## START AVAILABLE DATA
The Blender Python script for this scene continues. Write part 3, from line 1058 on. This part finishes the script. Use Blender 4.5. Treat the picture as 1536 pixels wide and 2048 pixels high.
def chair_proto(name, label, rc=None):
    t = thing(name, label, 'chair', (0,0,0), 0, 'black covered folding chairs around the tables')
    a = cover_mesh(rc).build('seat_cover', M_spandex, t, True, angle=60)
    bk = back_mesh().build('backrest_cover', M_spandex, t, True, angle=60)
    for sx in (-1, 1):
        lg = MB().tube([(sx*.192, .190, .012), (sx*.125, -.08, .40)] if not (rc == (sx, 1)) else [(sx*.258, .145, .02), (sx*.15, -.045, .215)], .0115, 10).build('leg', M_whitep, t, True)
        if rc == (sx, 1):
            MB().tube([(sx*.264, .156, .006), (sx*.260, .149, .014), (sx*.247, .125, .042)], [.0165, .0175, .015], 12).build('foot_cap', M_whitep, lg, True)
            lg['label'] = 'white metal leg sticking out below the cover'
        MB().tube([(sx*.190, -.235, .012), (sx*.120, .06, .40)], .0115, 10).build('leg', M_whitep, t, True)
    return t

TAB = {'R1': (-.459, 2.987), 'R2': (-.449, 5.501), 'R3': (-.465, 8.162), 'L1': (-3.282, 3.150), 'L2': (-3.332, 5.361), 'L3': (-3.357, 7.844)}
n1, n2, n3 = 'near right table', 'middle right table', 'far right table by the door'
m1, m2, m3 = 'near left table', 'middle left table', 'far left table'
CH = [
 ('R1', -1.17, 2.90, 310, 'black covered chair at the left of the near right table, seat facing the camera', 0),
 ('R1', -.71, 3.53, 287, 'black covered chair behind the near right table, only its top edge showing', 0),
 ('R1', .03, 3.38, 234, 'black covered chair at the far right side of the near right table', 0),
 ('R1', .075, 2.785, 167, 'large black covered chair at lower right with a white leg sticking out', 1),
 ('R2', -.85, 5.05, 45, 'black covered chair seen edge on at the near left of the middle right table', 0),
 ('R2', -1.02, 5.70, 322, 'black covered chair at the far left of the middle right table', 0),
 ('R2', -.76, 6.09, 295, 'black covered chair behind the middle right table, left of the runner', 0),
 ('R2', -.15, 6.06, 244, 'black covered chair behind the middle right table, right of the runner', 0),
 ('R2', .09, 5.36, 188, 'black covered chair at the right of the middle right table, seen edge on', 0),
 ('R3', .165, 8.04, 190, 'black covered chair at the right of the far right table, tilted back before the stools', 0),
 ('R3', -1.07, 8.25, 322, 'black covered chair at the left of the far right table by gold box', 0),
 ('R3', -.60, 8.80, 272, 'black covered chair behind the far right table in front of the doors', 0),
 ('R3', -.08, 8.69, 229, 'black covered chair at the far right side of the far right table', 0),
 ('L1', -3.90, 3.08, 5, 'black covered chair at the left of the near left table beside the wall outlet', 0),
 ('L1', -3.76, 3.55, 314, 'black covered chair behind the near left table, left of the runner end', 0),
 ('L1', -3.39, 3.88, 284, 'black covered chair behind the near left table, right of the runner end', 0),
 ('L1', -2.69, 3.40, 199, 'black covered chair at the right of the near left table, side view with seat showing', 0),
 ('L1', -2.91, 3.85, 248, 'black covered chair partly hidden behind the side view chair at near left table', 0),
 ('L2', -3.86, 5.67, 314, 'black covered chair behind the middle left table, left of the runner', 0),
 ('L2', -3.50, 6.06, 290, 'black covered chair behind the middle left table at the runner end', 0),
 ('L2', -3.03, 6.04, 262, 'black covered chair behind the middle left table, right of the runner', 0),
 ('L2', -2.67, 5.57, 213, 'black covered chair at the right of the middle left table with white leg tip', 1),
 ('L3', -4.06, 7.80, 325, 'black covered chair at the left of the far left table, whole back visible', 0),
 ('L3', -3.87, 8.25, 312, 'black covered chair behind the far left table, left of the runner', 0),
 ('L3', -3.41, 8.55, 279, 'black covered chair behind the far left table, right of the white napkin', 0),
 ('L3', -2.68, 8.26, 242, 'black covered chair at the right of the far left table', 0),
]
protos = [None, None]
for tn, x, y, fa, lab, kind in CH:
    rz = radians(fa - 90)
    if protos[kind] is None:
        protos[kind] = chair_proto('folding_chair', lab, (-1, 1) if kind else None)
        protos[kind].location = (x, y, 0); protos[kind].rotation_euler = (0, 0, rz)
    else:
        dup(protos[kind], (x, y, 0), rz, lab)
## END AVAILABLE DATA
**STATED PROBLEM:** Write the listing out again, exactly as shown above.

**CORRECT OUTPUT:**
The Blender Python script for this scene continues. Write part 3, from line 1058 on. This part finishes the script. Use Blender 4.5. Treat the picture as 1536 pixels wide and 2048 pixels high.
def chair_proto(name, label, rc=None):
    t = thing(name, label, 'chair', (0,0,0), 0, 'black covered folding chairs around the tables')
    a = cover_mesh(rc).build('seat_cover', M_spandex, t, True, angle=60)
    bk = back_mesh().build('backrest_cover', M_spandex, t, True, angle=60)
    for sx in (-1, 1):
        lg = MB().tube([(sx*.192, .190, .012), (sx*.125, -.08, .40)] if not (rc == (sx, 1)) else [(sx*.258, .145, .02), (sx*.15, -.045, .215)], .0115, 10).build('leg', M_whitep, t, True)
        if rc == (sx, 1):
            MB().tube([(sx*.264, .156, .006), (sx*.260, .149, .014), (sx*.247, .125, .042)], [.0165, .0175, .015], 12).build('foot_cap', M_whitep, lg, True)
            lg['label'] = 'white metal leg sticking out below the cover'
        MB().tube([(sx*.190, -.235, .012), (sx*.120, .06, .40)], .0115, 10).build('leg', M_whitep, t, True)
    return t

TAB = {'R1': (-.459, 2.987), 'R2': (-.449, 5.501), 'R3': (-.465, 8.162), 'L1': (-3.282, 3.150), 'L2': (-3.332, 5.361), 'L3': (-3.357, 7.844)}
n1, n2, n3 = 'near right table', 'middle right table', 'far right table by the door'
m1, m2, m3 = 'near left table', 'middle left table', 'far left table'
CH = [
 ('R1', -1.17, 2.90, 310, 'black covered chair at the left of the near right table, seat facing the camera', 0),
 ('R1', -.71, 3.53, 287, 'black covered chair behind the near right table, only its top edge showing', 0),
 ('R1', .03, 3.38, 234, 'black covered chair at the far right side of the near right table', 0),
 ('R1', .075, 2.785, 167, 'large black covered chair at lower right with a white leg sticking out', 1),
 ('R2', -.85, 5.05, 45, 'black covered chair seen edge on at the near left of the middle right table', 0),
 ('R2', -1.02, 5.70, 322, 'black covered chair at the far left of the middle right table', 0),
 ('R2', -.76, 6.09, 295, 'black covered chair behind the middle right table, left of the runner', 0),
 ('R2', -.15, 6.06, 244, 'black covered chair behind the middle right table, right of the runner', 0),
 ('R2', .09, 5.36, 188, 'black covered chair at the right of the middle right table, seen edge on', 0),
 ('R3', .165, 8.04, 190, 'black covered chair at the right of the far right table, tilted back before the stools', 0),
 ('R3', -1.07, 8.25, 322, 'black covered chair at the left of the far right table by gold box', 0),
 ('R3', -.60, 8.80, 272, 'black covered chair behind the far right table in front of the doors', 0),
 ('R3', -.08, 8.69, 229, 'black covered chair at the far right side of the far right table', 0),
 ('L1', -3.90, 3.08, 5, 'black covered chair at the left of the near left table beside the wall outlet', 0),
 ('L1', -3.76, 3.55, 314, 'black covered chair behind the near left table, left of the runner end', 0),
 ('L1', -3.39, 3.88, 284, 'black covered chair behind the near left table, right of the runner end', 0),
 ('L1', -2.69, 3.40, 199, 'black covered chair at the right of the near left table, side view with seat showing', 0),
 ('L1', -2.91, 3.85, 248, 'black covered chair partly hidden behind the side view chair at near left table', 0),
 ('L2', -3.86, 5.67, 314, 'black covered chair behind the middle left table, left of the runner', 0),
 ('L2', -3.50, 6.06, 290, 'black covered chair behind the middle left table at the runner end', 0),
 ('L2', -3.03, 6.04, 262, 'black covered chair behind the middle left table, right of the runner', 0),
 ('L2', -2.67, 5.57, 213, 'black covered chair at the right of the middle left table with white leg tip', 1),
 ('L3', -4.06, 7.80, 325, 'black covered chair at the left of the far left table, whole back visible', 0),
 ('L3', -3.87, 8.25, 312, 'black covered chair behind the far left table, left of the runner', 0),
 ('L3', -3.41, 8.55, 279, 'black covered chair behind the far left table, right of the white napkin', 0),
 ('L3', -2.68, 8.26, 242, 'black covered chair at the right of the far left table', 0),
]
protos = [None, None]
for tn, x, y, fa, lab, kind in CH:
    rz = radians(fa - 90)
    if protos[kind] is None:
        protos[kind] = chair_proto('folding_chair', lab, (-1, 1) if kind else None)
        protos[kind].location = (x, y, 0); protos[kind].rotation_euler = (0, 0, rz)
    else:
        dup(protos[kind], (x, y, 0), rz, lab)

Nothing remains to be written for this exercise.